Ronald Blythe was one of the great English writers of the second half of the twentieth century, and a great lover of the English countryside. He was also one of the Friends of Little Gidding right up until his death a week ago. This item appeared in the Friends Newsletter in April 2012, and is republished now as a tribute. Ronald Blythe 6 November 1922 — 14 January 2023, Friend of Little Gidding. May he rest in peace.
Ronald Blythe, preacher at the Eucharist at 2011’s Pilgrimage, subsequently wrote this piece in his ‘Word from Wormingford’ column in the Church Times, 27 May 2011.
‘If you came this way,’ wrote the poet famously,’ … you would find the hedges White again, in May, with voluptuary sweetness.’ And he was right. It is the feast of Matthias, the otherwise anonymous man chosen to mend the broken circle, and we are on pilgrimage to Little Gidding.
The verges wave with cow parsley, the clouds are mountainous, and red kites are acrobatic. It really is the most marvellous tramp. At Steeple Gidding, I watch the procession breast a grassy hill, a happy ‘over the top’, and I hear the litany being blown about as it descends to the redundant church. Young and old, familiar nameless faces, often beautiful, enter its cold space. Then the last lap to where Eliot found that ‘prayer is more than an order of words’.
The Bishop of Peterborough lays flowers on Nicholas Ferrar’s tombstone. The Ferrar brothers and George Herbert were Westminster schoolboys who could hardly have expected to end up here in Huntingdonshire.
Part of their education was to be crocodiled along the Thames path by Lancelot Andrewes, learning all the way. And, rather to my surprise, for one can become blasé about modern pilgrimage and its attempt to get into step with another age, I find myself also learning all the way.
I have, as a matter of fact, come this way a number of times without moving on from literature into faith. But today it is different. It must be the tumultuous weather, the realisation that our route is the one that Nicholas rode on his horse when, at his old schoolfriend’s careful instruction, he cancelled the ruin of Leighton Bromswold.
This was where our pilgrimage began. To somehow lift the meanness of Bemerton it had been decided to give Herbert the prebendal church of Leighton Bromswold.
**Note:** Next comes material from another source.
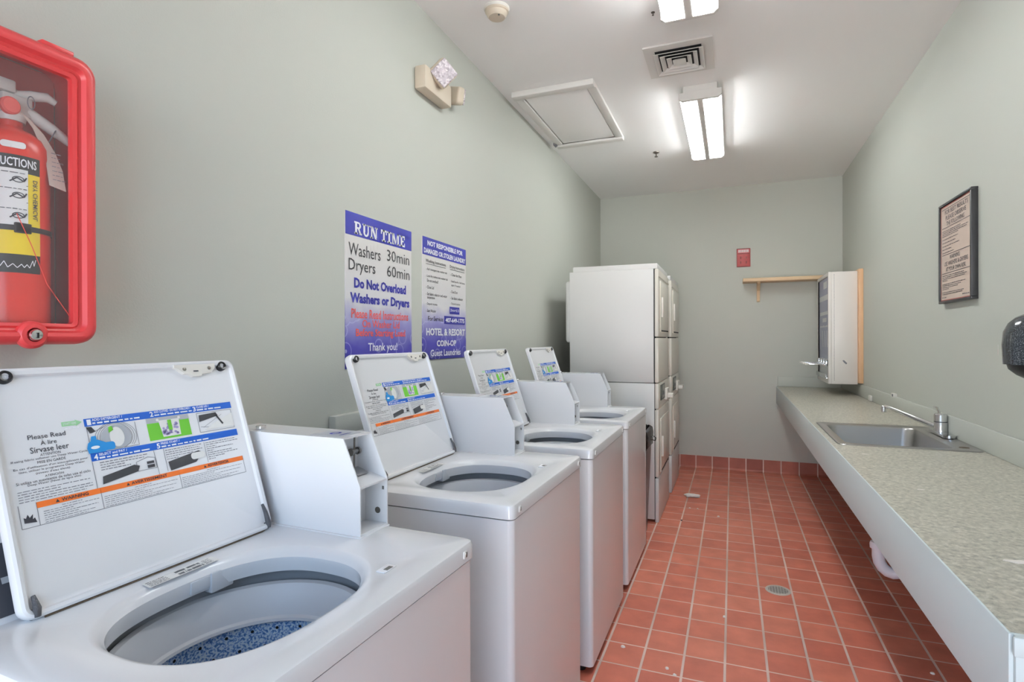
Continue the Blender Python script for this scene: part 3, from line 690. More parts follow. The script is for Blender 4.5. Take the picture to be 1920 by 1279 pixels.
    for u in (u0+.036, u1-.034):
        part('bumper', MB().lathe([(.0115, -.009), (.0115, -.001), (.009, .003), (.006, .002), (.0055, -.005)], lf(u, .386, 0), lf(0, 0, 1)-lf(0, 0, 0), n=24), M['black'], lid, label='black rubber bumper ring')
        part('bumper_stud', MB().lathe([(.0055, -.006), (.0055, -.002), (.0001, -.001)], lf(u, .386, 0), lf(0, 0, 1)-lf(0, 0, 0), n=16), M['whiteink'], lid)
    lp = [(.068, .392), (.166, .392), (.166, .384), (.155, .372), (.130, .369), (.128, .365), (.108, .365), (.100, .371), (.088, .372), (.076, .383), (.068, .386)]
    la = MB(); la.prism(lp, -.008, .002, lambda u, v, w: lf(u, v, w)); part('latch_plate', la, M['offwhite'], lid)
    for u in (.090, .150): part('screw', MB().lathe([(.0042, .0015), (.0042, .003), (.0001, .0034)], lf(u, .382, 0), lf(0, 0, 1)-lf(0, 0, 0), n=12), M['screw'], lid)
    part('latch_slot', MB().patch(lf, .110, .122, .3745, .378, .0026), M['ink'], lid, decal=True)
    part('stiffener', MB().prism([(-.05, .3965), (.06, .3965), (.05, .3905), (-.04, .3905)], -.008, .0004, lambda u, v, w: lf(u, v, w)), M['white'], lid)
    for u, vv in ((u1-.013, .052), (u0+.020, .030)):
        part('hinge', MB().tube([lf(u, -.002, -.002), lf(u, .010, .001), lf(u, vv*.6, .0), lf(u, vv, -.004)], [.005, .006, .0045, .003], 10).box(lf(u, .0, -.012)-Vector((.005, .006, .010)), lf(u, .0, -.012)+Vector((.005, .006, .012)), .002), M['hinge'], lid)
    part('seal_edge', MB().tube([lf(u0+.03, v0-.0005, -.004), lf(u1-.03, v0-.0005, -.004), lf(u1-.010, v0+.004, -.004), lf(u1-.004, v0+.014, -.006)], .0016, 6), M['greybrown'], lid, label='worn brown line along the lower lid edge')
    # printed instructions inside the lid
    W = WD-.0006; Wb = WD-.0002; Wc = WD+.0003; Wd = WD+.0007
    for v_ in (.2855, .2205): part('blue_band', MB().patch(lf, -.1205, .190, v_, v_+.0145, Wb), M['blue'], lid, decal=True)
    part('orange_bar', MB().patch(lf, -.2138, .188, .1615, .1713, Wb), M['orange'], lid, decal=True)
    for n_, u, v, s_, L, Lf in (('1', -.116, .2875, 'ADD DETERGENT /', .054, .086), ('2', .0, .2880, 'ADD CLOTHES - DO NOT OVERLOAD! /', .080, .082), ('3', .094, .2875, 'CLOSE LID /', .030, .060), ('4', -.116, .2220, 'SELECT and PAY /', .05, .092), ('5', .0, .2220, 'PRESS START /', .04, .108)):
        a = MB().text(n_, lf, u, u+.007, v, v+.0105, Wc, .03).text(s_, lf, u+.009, u+.009+L, v+.0065, v+.0113, Wc, .02).fine(lf, u+.009, u+.009+Lf, v+.001, .0040, 1, Wc, int(u*1000))
        part('step_lettering', a, M['whiteink'], lid, decal=True)
    a = MB().text('Please Read', lf, -.2085, -.1525, .2755, .2835, Wb, .004).text('À lire', lf, -.192, -.168, .2640, .2735, Wb, .004).text('Sírvase leer', lf, -.2085, -.151, .2520, .2620, Wb, .004)
    rows = [('ATTENTION', .030, .2455), ('If using fabric softener use Deep Water Cycle', .113, .2395), ('MISE EN GARDE', .042, .2335), ("En cas d'utilisation d'un assouplissant pour", .110, .2265), ('tissu, utiliser le programme Deep Water', .098, .2210), ("(niveau d'eau élevé).", .052, .2155), ('ATENCIÓN', .028, .2095), ('Si utiliza un suavizante de telas use el ciclo', .110, .2035), ('Deep Water (Nivel de agua alto).', .080, .1980)]
    for s_, L, v in rows: a.text(s_, lf, -.1805-L/2, -.1805+L/2, v, v+.0046, Wb, .0)
    part('reading_notice', a, M['ink'], lid, decal=True)
    for s_, u, L in (('WARNING', -.178, .042), ('AVERTISSEMENT', -.062, .070), ('ADVERTENCIA', .098, .052)):
        part('warning_lettering', MB().text(s_, lf, u, u+L, .1638, .1695, Wc, .02).poly(lf, [(u-.009, .1638), (u-.003, .1638), (u-.006, .1692)], Wc), M['ink'], lid, decal=True)
    a = MB()
    for i in range(5): a.fine(lf, -.236, -.126, .1915-i*.0042, .0024, (1, .55, 1, 1, .9)[i], Wb, i, .7)
    for c0_, c1_ in ((-.206, -.119), (-.112, .030), (.037, .184)):
        a.fine(lf, (c0_+c1_)/2-.016, (c0_+c1_)/2+.016, .1575, .002, 1, Wb, 3, .7)
        for i in range(6): a.fine(lf, c0_, c1_, .1535-i*.0036, .0021, (.98, .5, .95, .6, .9, .75)[i], Wb, i+int(c0_*500), .6)
    for p in (((-.2385, .1713), (-.2385, .1335), (.188, .1335), (.188, .1713)), ((-.2138, .1713), (-.2138, .1335)), ((-.1160, .1713), (-.1160, .1335)), ((.0335, .1713), (.0335, .1335)), ((-.118, .2855), (-.118, .2345)), ((-.120, .2200), (-.120, .1713)), ((-.008, .2200), (-.006, .1713)), ((.012, .2200), (.012, .1740)), ((.102, .2180), (.102, .1740)),
              ((.100, .2825), (.186, .2825), (.186, .2400), (.100, .2400), (.100, .2825)), ((-.032, .2830), (-.032, .2370), (-.118, .2370))):
        a.line(lf, p, .0009, Wb)
    for k in range(3): a.ring(lf, -.0705, .2585, .029+.004*k, .0255+.002*k, .0004, Wb, 24, -.7, 3.6)
    a.line(lf, [(-.112, .272), (-.085, .283)], .0008, Wb).line(lf, [(-.06, .236), (-.048, .243)], .0008, Wb)
    a.line(lf, [(-.045, .204), (-.045, .186), (-.008, .186), (-.008, .206), (-.022, .210), (-.045, .204)], .0009, Wb)
    a.line(lf, [(.104, .252), (.15, .246), (.184, .262)], .0008, Wb).line(lf, [(.11, .250), (.16, .274)], .0006, Wb)
    for i in range(4): a.fine(lf, -.108, -.02, .215-i*.0045, .0022, (.98, .9, .5, .6)[i], Wb, i+40)
    for i in range(5): a.fine(lf, .015, .098, .215-i*.0045, .0020, (.98, .9, .97, .7, .3)[i], Wb, i+50)
    for i in range(9): a.fine(lf, .105, .188, .215-i*.0045, .0020, (.9, .97, .3, .8, .2, .75, .9, .5, .2)[i], Wb, i+60)
    part('fine_print', a, M['greyink'], lid, decal=True)
    for nm, mk, mb_ in (
        ('green_panel', 'green', MB().patch(lf, -.010, .080, .2395, .2745, Wb)), ('grey_panel', 'lgrey', MB().patch(lf, -.010, .080, .2745, .2855, Wb)),
        ('drum_picture', 'lgrey', MB().disc(lf, -.0705, .2585, .0275, .0235, Wb)), ('drum_core_picture', 'paper', MB().disc(lf, -.0695, .2590, .013, .019, Wc).disc(lf, -.0690, .2700, .007, .006, Wd)),
        ('basket_picture', 'paper', MB().poly(lf, [(.014, .2785), (.058, .2785), (.056, .2435), (.018, .2435)], Wc).disc(lf, .0125, .280, .003, .003, Wc, 12).disc(lf, .0585, .280, .003, .003, Wc, 12)),
        ('worktop_picture', 'paper', MB().poly(lf, [(.150, .262), (.186, .274), (.186, .244), (.110, .244)], Wc)), ('hand_picture', 'paper', MB().poly(lf, rrect(.066, .098, .186, .200, .006), Wd)),
        ('green_arrow_picture', 'green', MB().patch(lf, .032, .040, .256, .2775, Wd+.0003)), ('green_cap_picture', 'green', MB().poly(lf, [(-.083, .268), (-.074, .273), (-.076, .281), (-.082, .279)], Wd)),
        ('detergent_bottle_picture', 'cyan', MB().poly(lf, [(-.1225, .2350), (-.094, .2350), (-.090, .2420), (-.092, .2520), (-.104, .2585), (-.114, .2590), (-.121, .2540), (-.124, .2450)], Wd).poly(lf, rrect(-.103, -.076, .2365, .2515, .005), Wd-.0001).poly(lf, [(-.116, .258), (-.106, .258), (-.106, .266), (-.114, .266)], Wd)),
        ('bottle_mark', 'whiteink', MB().disc(lf, -.1105, .2450, .0075, .0030, Wd+.0004)), ('bottle_cap_picture', 'dark', MB().poly(lf, [(-.119, .2840), (-.110, .2840), (-.104, .2745), (-.114, .2720)], Wb)),
        ('control_panel_picture', 'dark', MB().poly(lf, [(-.110, .176), (-.045, .186), (-.040, .196), (-.050, .200), (-.108, .190)], Wc)), ('start_panel_picture', 'dark', MB().poly(lf, [(.018, .1735), (.075, .180), (.095, .198), (.085, .203), (.016, .192)], Wc)),
        ('coin_slot_picture', 'dark', MB().patch(lf, -.026, -.012, .188, .194, Wd).patch(lf, -.026, -.012, .196, .201, Wd)), ('lid_picture', 'dark', MB().poly(lf, [(.102, .263), (.150, .272), (.146, .280), (.104, .278)], Wd).line(lf, [(.145, .274), (.158, .252)], .004, Wd))):
        part(nm, mb_, M[mk], lid, decal=True)
    a = MB()
    rn = random.Random(4)
    for i in range(26): a.disc(lf, rn.uniform(.020, .053), rn.uniform(.246, .270), rn.uniform(.002, .004), rn.uniform(.002, .003), Wd, 8)
    part('clothes_picture', a, M['lavender'], lid, decal=True)
    a = MB().poly(lf, [(-.234, .142), (-.217, .140), (-.219, .148), (-.222, .146), (-.221, .154), (-.226, .149), (-.228, .155), (-.231, .149), (-.234, .151)], Wb)
    part('fire_symbol', a, M['ink'], lid, decal=True)
    ar = [(-.156, .2910), (-.134, .2910), (-.134, .2890), (-.1235, .2955), (-.134, .3010), (-.134, .2990), (-.156, .2990)]
    part('green_arrow', MB().poly(lf, ar, Wb), M['palegreen'], lid, decal=True)
    part('arrow_lettering', MB().text('START HERE', lf, -.154, -.133, .2930, .2970, Wc, .0).fine(lf, -.152, -.130, .2860, .002, 1, Wc, 3), M['whiteink'], lid, decal=True)
    # console
    cp = [(-.33, .885), (-.158, .885), (-.168, .897), (-.222, 1.000), (-.245, 1.016), (-.325, 1.016), (-.33, 1.01)]
    cs = part('control_console', MB().prism(cp, -.343, .238, lambda u, v, w: (u, w, v)), M['white'], t)
    qf = frame((-.168, 0, .897), (0, 1, 0), Vector((-.054, 0, .103)).normalized(), Vector((.103, 0, .054)).normalized())
    part('control_film', MB().box((0, 0, 0), (1, 1, 1), R=Matrix.Translation(qf(-.341, .001, .0004)) @ Matrix(((0, -.464, .886, 0), (1, 0, 0, 0), (0, .886, .464, 0), (0, 0, 0, 1))) @ Matrix.Diagonal((.577, .113, .0012, 1))), M['console'], cs, label='charcoal control panel film')
    a = MB().patch(qf, -.300, -.297, .020, .045, .0026).patch(qf, -.335, -.285, .074, .092, .0022)
    for i in range(5): a.patch(qf, -.26+i*.07, -.225+i*.07, .05, .06, .0026)
    part('control_print', a, M['lgrey'], cs, decal=True)
    # coin box
    y0, y1 = .243, .343
    prof = [(-.31, .8925), (.100, .8925), (.100, 1.000), (.054, 1.104), (-.31, 1.104)]
    cb = MB()
    for ya, yb in ((y0, y0+.003), (y1-.003, y1)): cb.prism(prof, ya, yb, lambda u, v, w: (u, w, v))
    cb.box((-.31, y0+.003, 1.101), (.054, y1-.003, 1.104)).box((-.31, y0+.003, .8925), (-.307, y1-.003, 1.101)).box((-.307, y0+.003, .8925), (.098, y1-.003, .8955))
    cb.box((.012, y0+.003, 1.008), (.016, y1-.003, 1.101)).box((.034, y0+.003, .8955), (.038, y1-.003, .995))
    coin = part('coin_box', cb, M['white'], t, label='white coin meter case with empty slanted front', smooth=False)
    sh = MB(); sh.prism([(.099, .995), (.099, .999), (.05, 1.012), (.014, 1.012), (.014, 1.008), (.05, 1.008)], y0+.003, y1-.003, lambda u, v, w: (u, w, v)); part('shelf', sh, M['white'], coin, smooth=False)
    part('mounting_flange', MB().box((-.315, y0-.006, .888), (.106, y1, .8925), .0015), M['white'], coin)
    part('coin_rod', MB().tube([(.03, y0+.068, 1.101), (.03, y0+.066, 1.02)], .0022, 8).cyl((.03, y0+.055, 1.062), (0, 1, 0), .006, .024, 12, .001).cyl((.03, y0+.053, 1.062), (0, 1, 0), .009, .005, 12).cyl((.03, y0+.077, 1.062), (0, 1, 0), .009, .005, 12), M['screw'], coin, label='dark metal coin slide rod')
    part('rod_foot', MB().prism([(.02, 1.0125), (.06, 1.0125), (.045, 1.019), (.028, 1.024)], y0+.045, y0+.082, lambda u, v, w: (u, w, v)), M['steel'], coin)
    part('knockout', MB().cyl((.0385, y0+.022, .918), (1, 0, 0), .009, .0006, 20), M['screw'], coin)
    part('knockout', MB().cyl((.074, y1-.0036, .922), (0, -1, 0), .0075, .0006, 20), M['screw'], coin)
    part('top_sticker', MB().box((-.052, y0+.012, 1.104), (.034, y1-.012, 1.1046)), M['lgrey'], coin)
    part('sticker_logo', MB().ring(frame((-.01, y0+.05, 1.1048), (0, 1, 0), (-1, 0, 0), (0, 0, 1)), 0, 0, .013, .009, .003, .0004).disc(frame((.018, y0+.05, 1.1048), (0, 1, 0), (-1, 0, 0), (0, 0, 1)), 0, 0, .022, .003, .0002), M['navy'], coin, decal=True)
    part('key_lock', MB().cyl((-.225, y0+.03, 1.104), (0, 0, 1), .012, .010, 20, .002), M['chrome'], coin, label='chrome key lock on top')
    part('latch_tab', MB().box((.086, y1-.003, .972), (.092, y1+.004, .980)).box((.084, y1, .964), (.094, y1+.003, .968)), M['screw'], coin)
    return t
def copy_tree(o, parent=None):
    c = o.copy(); COL.objects.link(c)
    if parent: c.parent = parent
    for ch in list(o.children): copy_tree(ch, c)
    return c
def place(t, fx, fy, rz):
    """put the far front top corner of a washer at (fx, fy)"""
    a = rz; c, s_ = math.cos(a), math.sin(a)
    t.location = (fx-(.33*c-.343*s_), fy-(.33*s_+.343*c), 0); t.rotation_euler = (0, 0, a)
w1 = make_washer('washer', 'white top-load washer nearest the camera, blue basket showing in its open drum', (0, 0, 0), 0)
labels = ['white top-load washer standing second from the camera, below the two posters',
          'white top-load washer third from the camera, lid right of the posters',
          'white top-load washer furthest from the camera, beside the stacked dryers']
ws = [w1] + [copy_tree(w1) for _ in labels]
for w_, l_ in zip(ws[1:], labels): w_['label'] = l_
for w_, (fx, fy, rz) in zip(ws, ((-.522, 1.105, -2.0), (-.522, 2.037, -.6), (-.508, 2.840, 0.0), (-.506, 3.635, 0.0))): place(w_, fx, fy, math.radians(rz))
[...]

It was wrecked, needless to say. Everything they gave him was in disorder, the priesthood most of all. He probably never saw Leighton Bromswold, but today we certainly saw him. I preached from the right-hand pulpit, looking down on the wide aisle. He had told Nicholas to think of Isaiah 35 when he got the builders to make it.
‘And an highway shall be there, and a way, and it shall be called the Way of Holiness … it shall be for the wayfaring men … but the redeemed shall walk there.’
Herbert’s pale benches bank this purposeful aisle, and his greenish glass casts a springtime light. We move from his handsome nave to his purposeful sanctuary for the eucharist. Shorts, big boots, dog-leads, packs. Now and then I find myself wondering ‘what the dead had no speech for when living’, as the lovely familiar words that Herbert ‘set’ in his verse are said yet again.
At Little Gidding, five miles away, another feast awaits, plus for myself a destination loaded with language. Such imagery. Such inescapable sentences and songs and memories and friendships. Herbert would have been delighted. ‘Delight’ was high in his vocabulary. Although young, he could not walk far, owing to the ‘mole working away in his breast’, that is, TB.